Si hay un debate necesario en estos tiempos es sobre la educación para todos los seres humanos, uno de los objetivos que plantean las Naciones Unidas para el presente milenio, que aún no se ha conseguido en muchos lugares del mundo. Pero una cosa es escolarizar a todos los niños y niñas de cada país, lo cual ya es un logro, y otra conseguir que los sistemas educativos hagan nacer en ellos todo el potencial que llevan dentro. Para esto último nuestras sociedades necesitan cubrir enormes carencias que arrastran los programas y currículos, más bien orientados a lograr una supuesta «inserción» en el llamado mercado de trabajo, con preferencia sobre otras metas, como podría ser hacer que los educandos descubran su verdadera vocación y lo que quieren ser y hacer en la vida.

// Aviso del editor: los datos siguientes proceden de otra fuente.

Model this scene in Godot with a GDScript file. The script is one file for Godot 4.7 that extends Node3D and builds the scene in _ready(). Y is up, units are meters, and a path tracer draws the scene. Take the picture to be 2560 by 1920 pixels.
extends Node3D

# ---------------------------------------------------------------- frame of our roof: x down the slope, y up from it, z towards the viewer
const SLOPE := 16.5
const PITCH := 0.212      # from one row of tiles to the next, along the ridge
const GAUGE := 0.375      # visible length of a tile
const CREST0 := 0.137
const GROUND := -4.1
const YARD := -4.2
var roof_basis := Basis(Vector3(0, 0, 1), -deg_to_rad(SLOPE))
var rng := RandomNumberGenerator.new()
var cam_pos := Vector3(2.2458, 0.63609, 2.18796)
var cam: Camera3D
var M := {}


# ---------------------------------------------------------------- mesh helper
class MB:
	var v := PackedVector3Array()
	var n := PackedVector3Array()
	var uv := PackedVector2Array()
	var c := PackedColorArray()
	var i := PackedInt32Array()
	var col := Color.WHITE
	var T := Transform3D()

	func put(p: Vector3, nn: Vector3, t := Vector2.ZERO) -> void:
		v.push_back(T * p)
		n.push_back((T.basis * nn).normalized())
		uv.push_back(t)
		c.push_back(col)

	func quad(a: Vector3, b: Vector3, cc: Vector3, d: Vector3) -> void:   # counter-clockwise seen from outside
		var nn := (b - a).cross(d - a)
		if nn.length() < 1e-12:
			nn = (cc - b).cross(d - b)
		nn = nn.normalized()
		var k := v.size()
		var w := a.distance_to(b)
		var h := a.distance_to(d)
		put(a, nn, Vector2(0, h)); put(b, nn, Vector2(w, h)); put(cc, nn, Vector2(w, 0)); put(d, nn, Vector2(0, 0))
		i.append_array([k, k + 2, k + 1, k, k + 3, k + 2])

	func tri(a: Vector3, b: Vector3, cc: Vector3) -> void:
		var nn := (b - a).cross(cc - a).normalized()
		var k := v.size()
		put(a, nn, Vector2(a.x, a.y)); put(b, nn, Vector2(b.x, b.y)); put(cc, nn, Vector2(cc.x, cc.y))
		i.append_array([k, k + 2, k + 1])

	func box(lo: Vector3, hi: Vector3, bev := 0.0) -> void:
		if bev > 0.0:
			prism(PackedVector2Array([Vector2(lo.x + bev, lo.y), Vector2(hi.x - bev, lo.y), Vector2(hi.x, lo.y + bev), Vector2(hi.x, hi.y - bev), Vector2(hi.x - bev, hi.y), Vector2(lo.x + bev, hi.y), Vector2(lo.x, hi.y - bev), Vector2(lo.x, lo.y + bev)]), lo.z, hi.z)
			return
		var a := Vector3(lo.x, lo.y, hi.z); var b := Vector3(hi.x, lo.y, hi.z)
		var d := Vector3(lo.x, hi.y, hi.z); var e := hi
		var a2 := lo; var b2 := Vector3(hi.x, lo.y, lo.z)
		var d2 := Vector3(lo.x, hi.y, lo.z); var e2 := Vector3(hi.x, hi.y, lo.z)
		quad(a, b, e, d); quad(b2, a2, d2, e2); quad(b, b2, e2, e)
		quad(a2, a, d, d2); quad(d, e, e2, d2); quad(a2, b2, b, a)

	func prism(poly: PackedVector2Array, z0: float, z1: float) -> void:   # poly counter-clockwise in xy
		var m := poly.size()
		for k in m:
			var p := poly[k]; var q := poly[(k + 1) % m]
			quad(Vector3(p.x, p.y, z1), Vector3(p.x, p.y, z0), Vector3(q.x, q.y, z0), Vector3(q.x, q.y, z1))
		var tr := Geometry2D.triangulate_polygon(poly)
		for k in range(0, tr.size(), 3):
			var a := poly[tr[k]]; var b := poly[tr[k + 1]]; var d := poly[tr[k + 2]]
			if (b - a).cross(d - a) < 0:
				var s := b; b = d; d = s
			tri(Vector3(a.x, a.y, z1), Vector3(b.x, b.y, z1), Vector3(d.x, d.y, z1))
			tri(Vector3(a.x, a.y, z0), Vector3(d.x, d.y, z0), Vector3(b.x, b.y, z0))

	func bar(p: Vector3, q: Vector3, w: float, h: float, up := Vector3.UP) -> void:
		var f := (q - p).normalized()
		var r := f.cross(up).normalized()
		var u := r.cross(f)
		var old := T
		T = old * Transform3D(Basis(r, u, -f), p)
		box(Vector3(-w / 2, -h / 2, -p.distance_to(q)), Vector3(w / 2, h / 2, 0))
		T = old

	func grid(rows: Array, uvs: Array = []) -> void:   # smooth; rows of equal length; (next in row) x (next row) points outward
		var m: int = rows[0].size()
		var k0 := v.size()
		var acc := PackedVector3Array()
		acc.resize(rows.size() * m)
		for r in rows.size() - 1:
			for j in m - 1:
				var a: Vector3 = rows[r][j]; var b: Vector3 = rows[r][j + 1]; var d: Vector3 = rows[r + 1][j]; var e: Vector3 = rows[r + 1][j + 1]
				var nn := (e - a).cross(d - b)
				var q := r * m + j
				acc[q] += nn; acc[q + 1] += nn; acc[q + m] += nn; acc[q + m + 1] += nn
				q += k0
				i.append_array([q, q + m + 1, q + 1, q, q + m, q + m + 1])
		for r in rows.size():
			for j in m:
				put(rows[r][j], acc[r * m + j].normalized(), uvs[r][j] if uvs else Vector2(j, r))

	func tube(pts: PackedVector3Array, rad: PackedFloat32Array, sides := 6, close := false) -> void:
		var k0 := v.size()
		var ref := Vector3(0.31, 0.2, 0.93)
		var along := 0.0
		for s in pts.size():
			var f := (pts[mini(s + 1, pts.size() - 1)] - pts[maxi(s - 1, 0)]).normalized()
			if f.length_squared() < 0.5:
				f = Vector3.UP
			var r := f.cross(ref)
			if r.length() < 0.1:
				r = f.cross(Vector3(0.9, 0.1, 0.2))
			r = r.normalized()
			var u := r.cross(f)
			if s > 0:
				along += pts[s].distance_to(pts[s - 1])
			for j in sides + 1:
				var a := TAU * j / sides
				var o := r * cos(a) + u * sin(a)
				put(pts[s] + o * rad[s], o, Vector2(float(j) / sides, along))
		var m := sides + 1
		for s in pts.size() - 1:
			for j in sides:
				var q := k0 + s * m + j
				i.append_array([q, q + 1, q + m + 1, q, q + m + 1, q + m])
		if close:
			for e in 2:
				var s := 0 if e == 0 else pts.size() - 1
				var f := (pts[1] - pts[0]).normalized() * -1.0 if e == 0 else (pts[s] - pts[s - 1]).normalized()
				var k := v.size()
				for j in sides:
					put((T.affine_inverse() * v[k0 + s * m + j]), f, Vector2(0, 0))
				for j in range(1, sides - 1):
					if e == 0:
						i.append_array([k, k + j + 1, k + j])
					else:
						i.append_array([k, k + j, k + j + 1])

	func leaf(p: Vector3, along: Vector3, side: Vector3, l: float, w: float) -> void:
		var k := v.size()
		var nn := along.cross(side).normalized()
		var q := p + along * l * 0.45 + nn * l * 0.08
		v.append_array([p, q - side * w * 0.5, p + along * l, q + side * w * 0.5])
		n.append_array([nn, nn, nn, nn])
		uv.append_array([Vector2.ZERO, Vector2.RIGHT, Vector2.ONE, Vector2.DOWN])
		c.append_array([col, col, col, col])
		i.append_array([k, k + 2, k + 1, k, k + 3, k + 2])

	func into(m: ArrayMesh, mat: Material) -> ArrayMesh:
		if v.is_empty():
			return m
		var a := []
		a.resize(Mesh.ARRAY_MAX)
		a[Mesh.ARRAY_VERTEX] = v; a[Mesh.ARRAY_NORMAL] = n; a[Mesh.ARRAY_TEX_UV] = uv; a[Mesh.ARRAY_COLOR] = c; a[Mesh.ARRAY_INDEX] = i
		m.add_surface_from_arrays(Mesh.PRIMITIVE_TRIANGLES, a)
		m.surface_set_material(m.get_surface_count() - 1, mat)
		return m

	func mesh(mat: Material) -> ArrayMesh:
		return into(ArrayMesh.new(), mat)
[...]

Para conseguir tales fines haría falta ir introduciendo en los programas de estudio la formación del carácter, el desarrollo de la creatividad, la inteligencia emocional, la educación en valores, la práctica de unos principios éticos comúnmente aceptados, más allá de las creencias y avalados por las garantías para el ejercicio de la libertad de pensamiento y de acción.

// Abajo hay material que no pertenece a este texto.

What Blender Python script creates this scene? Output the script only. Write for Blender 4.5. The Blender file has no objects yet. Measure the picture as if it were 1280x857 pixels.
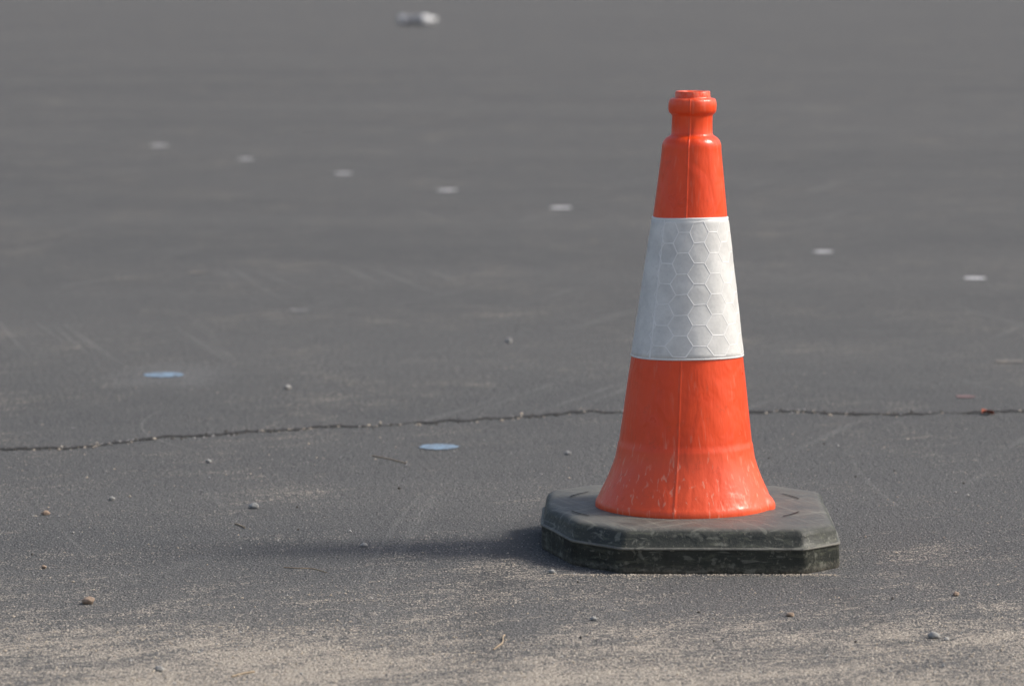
import bpy, bmesh, math, random
from mathutils import Vector, Matrix, noise
random.seed(7)
sc=bpy.context.scene
F=4500.0; H=0.67; HOR=-80.0
PITCH=math.atan((428.5-HOR)/F)
def G(px,py,z=0.0):
    """survey helper: photo measurement -> position on the ground"""
    u=(px-640)/F; v=(428.5-py)/F
    d=Vector((u, math.cos(PITCH)+v*math.sin(PITCH), -math.sin(PITCH)+v*math.cos(PITCH)))
    t=(z-H)/d.z
    return Vector((d.x*t,d.y*t,z))
# ---------------------------------------------------------------- camera
cd=bpy.data.cameras.new("camera"); cam=bpy.data.objects.new("camera",cd); sc.collection.objects.link(cam)
cam.location=(0,0,H); cam.rotation_euler=(math.pi/2-PITCH,0,0)
cd.lens=36*F/1280; cd.sensor_width=36; cd.clip_start=0.05; cd.clip_end=2000
cd.dof.use_dof=True; cd.dof.focus_distance=3.82; cd.dof.aperture_fstop=9; cd.dof.aperture_blades=9
sc.camera=cam
# ---------------------------------------------------------------- light
EL=math.radians(42); AZ=math.radians(87)   # AZ clockwise from +Y
sd=Vector((math.sin(AZ)*math.cos(EL), math.cos(AZ)*math.cos(EL), math.sin(EL)))
w=bpy.data.worlds.new("World"); sc.world=w; w.use_nodes=True
nt=w.node_tree; nt.nodes.clear()
o=nt.nodes.new('ShaderNodeOutputWorld'); b=nt.nodes.new('ShaderNodeBackground'); s=nt.nodes.new('ShaderNodeTexSky')
s.sky_type='NISHITA'; s.sun_disc=False; s.sun_elevation=EL; s.sun_rotation=AZ; s.dust_density=4.0; s.air_density=1.0; s.ozone_density=1.0
hs_=nt.nodes.new('ShaderNodeHueSaturation'); hs_.inputs['Saturation'].default_value=.85
b.inputs['Strength'].default_value=0.15
nt.links.new(s.outputs[0],hs_.inputs['Color']); nt.links.new(hs_.outputs[0],b.inputs[0]); nt.links.new(b.outputs[0],o.inputs[0])
ld=bpy.data.lights.new("sun",'SUN'); ld.energy=2.9; ld.angle=math.radians(11); ld.color=(1,0.95,0.87)
lo=bpy.data.objects.new("sun",ld); sc.collection.objects.link(lo); lo.rotation_euler=(-sd).to_track_quat('-Z','Y').to_euler(); lo.location=(3,-1,4)
sc.view_settings.view_transform='Standard'; sc.view_settings.look='None'; sc.view_settings.exposure=0
# ---------------------------------------------------------------- node helpers
class M:
    def __init__(s,name):
        s.m=bpy.data.materials.new(name); s.m.use_nodes=True; s.t=s.m.node_tree
        s.t.nodes.clear()
        s.out=s.t.nodes.new('ShaderNodeOutputMaterial'); s.b=s.t.nodes.new('ShaderNodeBsdfPrincipled')
        s.t.links.new(s.b.outputs[0],s.out.inputs[0])
        s.geo=s.t.nodes.new('ShaderNodeNewGeometry'); s.tc=s.t.nodes.new('ShaderNodeTexCoord')
    def L(s,a,b): s.t.links.new(a,b)
    def put(s,sock,v):
        if isinstance(v,bpy.types.NodeSocket): s.L(v,sock)
        else: sock.default_value=v
    def set(s,k,v): s.put(s.b.inputs[k],v)
    def mapv(s,vec,scale=(1,1,1),rot=0,loc=(0,0,0)):
        n=s.t.nodes.new('ShaderNodeMapping'); n.inputs['Scale'].default_value=scale; n.inputs['Rotation'].default_value=(0,0,rot); n.inputs['Location'].default_value=loc
        s.L(vec,n.inputs[0]); return n.outputs[0]
    def rotscale(s,vec,rot,scale,loc=(0,0,0)):
        return s.mapv(s.mapv(vec,rot=rot),scale=scale,loc=loc)
    def noise(s,vec,scale,detail=3,rough=.55,dist=0):
        n=s.t.nodes.new('ShaderNodeTexNoise'); n.inputs['Scale'].default_value=scale; n.inputs['Detail'].default_value=detail
        n.inputs['Roughness'].default_value=rough; n.inputs['Distortion'].default_value=dist
        s.L(vec,n.inputs['Vector']); return n.outputs['Fac']
    def mr(s,v,a,b,c=0.,d=1.,smooth=False):
        n=s.t.nodes.new('ShaderNodeMapRange'); n.clamp=True
        if smooth: n.interpolation_type='SMOOTHSTEP'
        s.L(v,n.inputs[0])
        for i,x in enumerate((a,b,c,d)): n.inputs[i+1].default_value=x
        return n.outputs[0]
    def math(s,op,a,b=0.):
        n=s.t.nodes.new('ShaderNodeMath'); n.operation=op; s.put(n.inputs[0],a); s.put(n.inputs[1],b); return n.outputs[0]
    def mix(s,f,a,b):
        n=s.t.nodes.new('ShaderNodeMix'); n.data_type='RGBA'
        s.put(n.inputs[0],f)
        for k,v in ((6,a),(7,b)):
            if isinstance(v,tuple): v=(v+(1,))[:4]
            s.put(n.inputs[k],v)
        return n.outputs[2]
    def bump(s,h,strength,dist,prev=None):
        n=s.t.nodes.new('ShaderNodeBump'); n.inputs['Strength'].default_value=strength; n.inputs['Distance'].default_value=dist
        s.L(h,n.inputs['Height'])
        if prev is not None: s.L(prev,n.inputs['Normal'])
        return n.outputs[0]
    def sep(s,v):
        n=s.t.nodes.new('ShaderNodeSeparateXYZ'); s.L(v,n.inputs[0]); return n.outputs
def mk(name,verts,faces,mats,parent=None,smooth=False,mi=None):
    me=bpy.data.meshes.new(name); me.from_pydata(verts,[],faces); 
    for m in mats: me.materials.append(m)
    if mi: me.polygons.foreach_set('material_index',mi)
    if smooth: me.polygons.foreach_set('use_smooth',[True]*len(me.polygons))
    me.update(); ob=bpy.data.objects.new(name,me); sc.collection.objects.link(ob)
    if parent: ob.parent=parent
    return ob
def empty(name,loc=(0,0,0)):
    e=bpy.data.objects.new(name,None); e.location=loc; e.empty_display_size=.1; sc.collection.objects.link(e); return e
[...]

No es la primera vez que asoman a nuestras páginas propuestas interesantes e innovadoras en este sentido y no deja de sorprendernos el comprobar que, una vez más, volver la mirada a los clásicos nos permite una buena orientación. Resulta interesante descubrir hasta qué punto la filosofía, desde sus raíces primeras, no ha dejado de inspirar a los pedagogos que se comprometen en la tarea de ofrecer de manera más eficaz lo que quienes están a su cargo necesitan para despertarse. Que al fin y al cabo es lo que busca todo sistema de educación que se precie.